March Avery: Waddington Custot, London
Past exhibition
Overview
"A little girl sees her mother cooking, she cooks. I saw my mother painting, so I painted…I think I was painting in utero."
Bringing together over fifty years of work, this new exhibition introduces UK audiences to the richly coloured, enchanting compositions of painter March Avery (b. 1932, New York, New York), in her first solo show outside of the United States.
With no formal training, March Avery has an instinctive approach to painting which is deeply personal. The artist, who will be 90 years old this year, regular paints six days a week, mostly from New York City, where she has kept a studio for several decades. Avery has followed a typical pattern of switching from oils to watercolours in the summer, her studio routine punctuated by trips outside of the city: to the Catskill Mountains, to Provence in southeastern France, or to Paestum, the ancient Greek city in modern day Italy. Brought together for this exhibition, Avery's paintings become documents chronicling a life lived, with family members, pets and summer houses reappearing as recurring characters. Her rich, illuminating use of colour renders everyday scenes bright and alluring, while simplified forms and flat, stained expanses combine to create transportative, atmospheric compositions.
Avery takes an exploratory, playful approach to colour and her paintings are a celebration of the transformational magic that happens when certain hues and shades meet one another. In Young Forrest, a powerful early canvas from 1970, the rich cobalt blue of a dense Cypress tree is rendered luminescent against a grey brown terrain and putty-coloured sky; Hill Town, 1975, picks out a hamlet of dark terracotta roofs in a mint green landscape. The more recent Tall Pines II, 2017 captures the water’s edge at Cooper Lake in the Catskills, the clean lines of the trees cutting upwards ahead of an undulating horizon. Friends and family members are shown at different stages of life in Avery’s work: typically introspective, they are, if not themselves sketching, often closely involved in their own personal pursuit: consumed by a shared board game, deep in conversation or absorbed by a book, each subject appears either unaware of our gaze or wholly comfortable in its glare.
Growing up in New York City, Avery was at the epicentre of artistic circles including some of the twentieth century’s most celebrated painters; Mark Rothko, Adolf Gottlieb and Barnett Newman were close friends of her parents, the artists Milton Avery and Sally Michel, and they would visit frequently and holiday together. As a child in the 1930s, surrounded only by artists, March Avery considered no alternative to being a painter in her adult life, as she describes: "I didn't know anybody who wasn’t an artist. I thought everybody was an artist".

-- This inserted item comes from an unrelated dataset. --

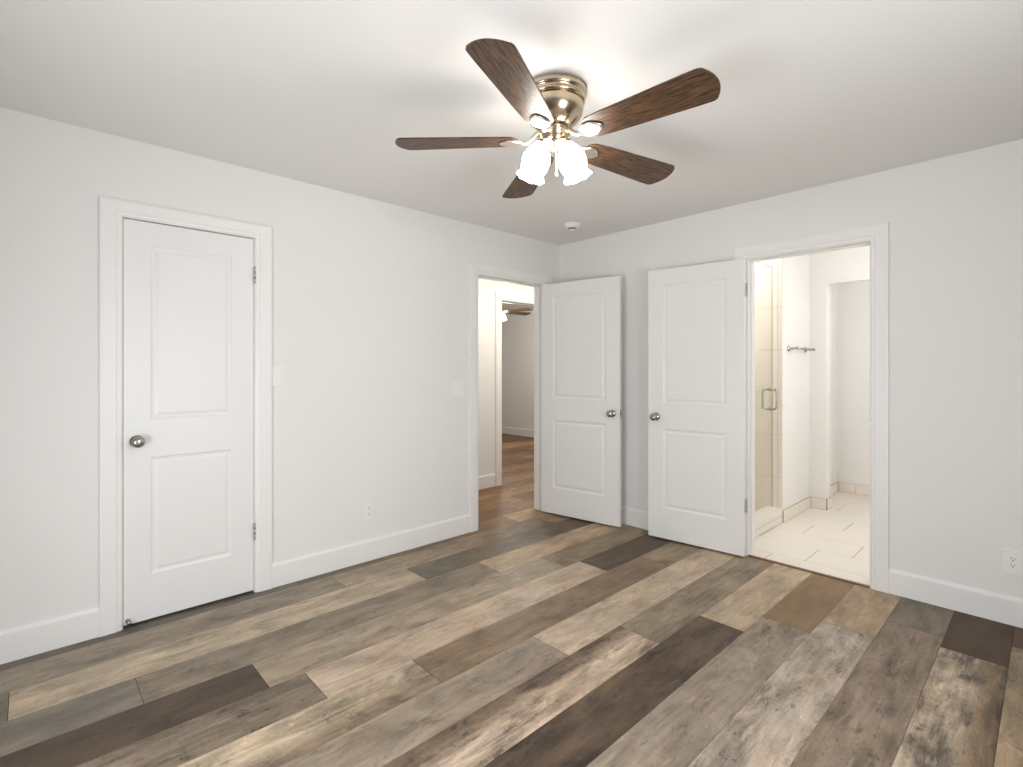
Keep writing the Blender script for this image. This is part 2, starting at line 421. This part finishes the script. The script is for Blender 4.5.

As a child, March Avery would travel with her parents on their annual summer holidays, which typically stretched over two or three months, and were remarkably inexpensive: on one occasion the Averys rented an unfurnished house in Connecticut, which they furnished simply from a second hand man in town; on another, staying in a picturesque village in Quebec, the family subsisted on $300 for three months. Every day was spent painting, or sitting for one another's compositions. March was a regular subject for her father’s paintings, and she appears many times on the walls of the Royal Academy in summer this year where he has a retrospective just a few paces from Waddington Custot. Through this expansive exhibition London audiences encounter March Avery’s exceptional achievements on the other side of the canvas.
March Avery: In the Studio is March Avery's first exhibition with the gallery and marks her representation by Waddington Custot.